Gazze konusunda özellikle BM'nin uluslararası adalet ve hukuk ekseninde süreci değerlendirmesi gerektiği sarihtir. Bunun nedeni, BM'ye 8 Aralık 2023 tarihinde, Gazze'de insani ateşkes çağrısıyla sunulan S/2023/970 sayılı karar taslağının BM Güvenlik Konseyi'ne sunulmasına rağmen uygulanmamış olması ve sivillerin yeterince korunamamasıdır. Eğer o gün bu karar tasarısı kabul edilip uygulanmış olsaydı, bugün bölgede yalnızca bombalar değil; açlık ve hastalıklar nedeniyle hayatını kaybeden çocuklar ve kadınlar da olmayacaktı. (1)
Tüm bu gelişmelerin yanı sıra, Türkiye'nin İsrail'in Birleşmiş Milletler kurumlarına yönelik kısıtlamalarına ilişkin açıklamaları, önemli bir çerçeve sunmaktadır. Dışişleri Bakan Yardımcısı Yılmaz'ın açıklamaları kapsamında, BM nezdindeki süreci de düşündüğümüzde Uluslararası kurumlar bu zulmü durdurmakta yetersiz kalmıştır. Keza İsrail'in bölgeyi abluka altına alarak insanı yardımların ulaşmasını engellemesi de Dışişleri Bakan Yardımcısı Yılmaz'ın açıklamaları kapsamında insan hakları noktasında diplomasi ve siyasetin ne kadar yetersiz olduğunu gösterir.

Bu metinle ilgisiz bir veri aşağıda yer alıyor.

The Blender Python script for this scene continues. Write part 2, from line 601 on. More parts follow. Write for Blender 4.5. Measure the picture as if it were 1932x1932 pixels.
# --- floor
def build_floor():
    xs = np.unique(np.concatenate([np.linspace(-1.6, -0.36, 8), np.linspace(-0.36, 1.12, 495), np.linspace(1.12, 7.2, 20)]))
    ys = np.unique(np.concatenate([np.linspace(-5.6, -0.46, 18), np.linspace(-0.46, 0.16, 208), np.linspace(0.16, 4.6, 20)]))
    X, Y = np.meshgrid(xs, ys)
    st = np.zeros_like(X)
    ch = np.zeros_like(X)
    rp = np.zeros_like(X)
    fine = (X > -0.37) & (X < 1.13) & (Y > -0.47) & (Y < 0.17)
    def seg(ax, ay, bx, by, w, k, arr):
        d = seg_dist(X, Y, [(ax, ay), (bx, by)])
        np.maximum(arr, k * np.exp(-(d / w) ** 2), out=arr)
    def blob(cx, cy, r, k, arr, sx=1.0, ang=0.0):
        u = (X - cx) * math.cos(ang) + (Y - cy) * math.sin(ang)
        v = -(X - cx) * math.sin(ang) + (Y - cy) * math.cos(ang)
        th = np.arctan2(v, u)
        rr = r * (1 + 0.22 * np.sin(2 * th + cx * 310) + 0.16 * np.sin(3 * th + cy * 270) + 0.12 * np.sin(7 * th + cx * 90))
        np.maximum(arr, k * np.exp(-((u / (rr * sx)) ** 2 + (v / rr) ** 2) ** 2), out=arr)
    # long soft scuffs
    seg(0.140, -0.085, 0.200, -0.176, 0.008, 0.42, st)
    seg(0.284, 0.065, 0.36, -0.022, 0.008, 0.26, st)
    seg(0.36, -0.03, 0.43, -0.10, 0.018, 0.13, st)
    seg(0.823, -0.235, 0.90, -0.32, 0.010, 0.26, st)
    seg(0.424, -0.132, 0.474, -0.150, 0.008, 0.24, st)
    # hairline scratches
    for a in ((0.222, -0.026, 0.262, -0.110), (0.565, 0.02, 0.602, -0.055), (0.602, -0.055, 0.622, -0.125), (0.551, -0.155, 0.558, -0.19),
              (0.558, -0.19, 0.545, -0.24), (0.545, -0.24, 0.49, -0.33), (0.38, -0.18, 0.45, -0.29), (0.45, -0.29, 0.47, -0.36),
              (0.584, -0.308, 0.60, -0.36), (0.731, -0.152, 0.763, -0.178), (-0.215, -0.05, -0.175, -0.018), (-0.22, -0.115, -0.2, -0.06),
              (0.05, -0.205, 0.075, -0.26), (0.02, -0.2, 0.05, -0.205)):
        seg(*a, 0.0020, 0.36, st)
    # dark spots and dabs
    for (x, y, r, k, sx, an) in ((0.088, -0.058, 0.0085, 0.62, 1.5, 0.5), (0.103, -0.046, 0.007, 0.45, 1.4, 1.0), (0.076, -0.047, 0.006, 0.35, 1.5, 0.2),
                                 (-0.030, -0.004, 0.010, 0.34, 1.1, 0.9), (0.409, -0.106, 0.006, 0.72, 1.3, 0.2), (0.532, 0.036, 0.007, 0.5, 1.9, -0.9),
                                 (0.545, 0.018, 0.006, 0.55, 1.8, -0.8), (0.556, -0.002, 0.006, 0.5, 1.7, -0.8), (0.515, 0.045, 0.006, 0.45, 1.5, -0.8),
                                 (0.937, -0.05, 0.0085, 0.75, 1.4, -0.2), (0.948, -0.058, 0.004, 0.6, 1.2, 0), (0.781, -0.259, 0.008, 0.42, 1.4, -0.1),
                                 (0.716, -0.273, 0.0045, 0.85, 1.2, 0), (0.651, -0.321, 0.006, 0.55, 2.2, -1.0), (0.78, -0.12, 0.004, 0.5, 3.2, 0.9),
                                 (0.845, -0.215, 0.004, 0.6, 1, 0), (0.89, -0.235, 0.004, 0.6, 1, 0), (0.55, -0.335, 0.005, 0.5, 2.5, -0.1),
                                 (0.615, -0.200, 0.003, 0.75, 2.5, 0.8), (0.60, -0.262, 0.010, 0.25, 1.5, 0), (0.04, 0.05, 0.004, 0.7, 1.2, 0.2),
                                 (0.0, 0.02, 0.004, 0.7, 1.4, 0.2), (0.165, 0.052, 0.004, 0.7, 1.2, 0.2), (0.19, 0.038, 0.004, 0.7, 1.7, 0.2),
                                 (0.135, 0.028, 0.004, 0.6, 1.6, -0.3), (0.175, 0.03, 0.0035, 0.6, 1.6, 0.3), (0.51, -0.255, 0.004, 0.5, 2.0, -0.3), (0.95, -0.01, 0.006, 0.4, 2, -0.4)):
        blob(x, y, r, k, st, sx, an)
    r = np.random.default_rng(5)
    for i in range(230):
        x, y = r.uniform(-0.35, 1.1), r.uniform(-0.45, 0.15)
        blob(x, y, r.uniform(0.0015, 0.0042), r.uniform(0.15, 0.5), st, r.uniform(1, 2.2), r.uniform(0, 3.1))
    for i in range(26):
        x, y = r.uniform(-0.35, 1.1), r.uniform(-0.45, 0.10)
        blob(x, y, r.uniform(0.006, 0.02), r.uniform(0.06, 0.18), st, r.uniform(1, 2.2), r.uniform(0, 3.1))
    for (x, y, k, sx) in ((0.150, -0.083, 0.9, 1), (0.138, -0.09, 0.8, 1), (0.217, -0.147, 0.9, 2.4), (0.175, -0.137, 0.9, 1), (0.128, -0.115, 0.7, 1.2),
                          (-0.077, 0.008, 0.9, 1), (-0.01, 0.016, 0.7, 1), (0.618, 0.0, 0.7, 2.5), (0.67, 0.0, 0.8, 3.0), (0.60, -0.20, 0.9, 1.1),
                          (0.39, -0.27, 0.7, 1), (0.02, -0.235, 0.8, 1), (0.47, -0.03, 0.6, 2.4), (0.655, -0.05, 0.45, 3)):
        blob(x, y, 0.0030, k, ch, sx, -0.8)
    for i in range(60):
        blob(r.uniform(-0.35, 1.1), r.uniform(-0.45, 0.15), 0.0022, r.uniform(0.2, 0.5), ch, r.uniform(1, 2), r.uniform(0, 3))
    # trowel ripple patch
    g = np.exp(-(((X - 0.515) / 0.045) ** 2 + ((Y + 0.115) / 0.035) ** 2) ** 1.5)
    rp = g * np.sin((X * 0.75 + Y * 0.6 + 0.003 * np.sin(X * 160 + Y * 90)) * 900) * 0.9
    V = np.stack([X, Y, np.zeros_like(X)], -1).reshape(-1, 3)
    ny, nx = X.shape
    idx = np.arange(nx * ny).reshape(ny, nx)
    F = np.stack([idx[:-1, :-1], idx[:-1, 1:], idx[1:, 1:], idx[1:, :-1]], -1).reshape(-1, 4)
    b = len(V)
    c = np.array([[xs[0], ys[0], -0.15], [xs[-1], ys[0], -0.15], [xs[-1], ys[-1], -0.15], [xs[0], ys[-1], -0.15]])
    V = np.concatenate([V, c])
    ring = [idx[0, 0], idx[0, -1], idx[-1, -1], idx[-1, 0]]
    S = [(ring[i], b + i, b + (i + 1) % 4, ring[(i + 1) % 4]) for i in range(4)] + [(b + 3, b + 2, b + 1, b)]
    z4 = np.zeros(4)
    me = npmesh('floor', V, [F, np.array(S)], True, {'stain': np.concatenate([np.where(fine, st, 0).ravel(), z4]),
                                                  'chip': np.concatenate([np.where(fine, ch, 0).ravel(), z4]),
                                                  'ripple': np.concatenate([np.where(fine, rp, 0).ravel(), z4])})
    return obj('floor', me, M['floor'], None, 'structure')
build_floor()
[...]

Bu bağlamda da insanlığa ortak bir sorumluluk düşer o da mazlumların haklarını savunmak ve bunu uluslararası hukuk çerçevesinde yapmaktır. Türkiye'nin dış politikasındaki odağın güç ve şiddet dilinden uzak, istikrar, insan hakları ve uluslararası hukuk merkezli olduğu görülmektedir. Bu durum, Türkiye'nin Gazze politikası özelinden hareketle, küresel alanda adil ve hakkaniyetli olarak, mevcut sistemin Uluslararası hukukun üstünlüğü ekseninde şekillenmesini yüksek sesle talep etmesi sonucunu doğurmuştur.